Here are the first two exploratory profiles.

This is a variation on my previous baseline. Charge hot, bounce with primarily drum energy, lots of power into ramp, slightly increased air later in the roast, Rao-approved development phase.



Now here's something closer to a true Rao roast. No fan adjustments. High power at first but also in ramp.



I evaluated these at 20:330, 7.0 EK, 202 F V60s. The first was dramatically brighter, more aggressive, and more fruited. The second, much smoother, more chocolaty.

And yesterday, I executed two more, really try to push the roast through quickly, stick to strictly declining heat application. This inspiration here is the current March Roast and Learn Together thread. Of course, I don't expect such an approach to work quite as well with this bean, but we'll see.

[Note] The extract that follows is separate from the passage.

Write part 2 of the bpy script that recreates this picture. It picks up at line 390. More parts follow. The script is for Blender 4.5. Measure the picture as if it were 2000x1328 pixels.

Here's the first, starting at 7.5 amps out of 10 possible.



And here's an even more aggressive one, starting out at a full 10 amps, just to see how far I could push this. You'll see oscillations in the graph that I believe are just noise, as I have my smoothing settings quite low.



Initial results this morning were promising, but I won't post full notes until I'm a few days out from roast and have had others taste as well.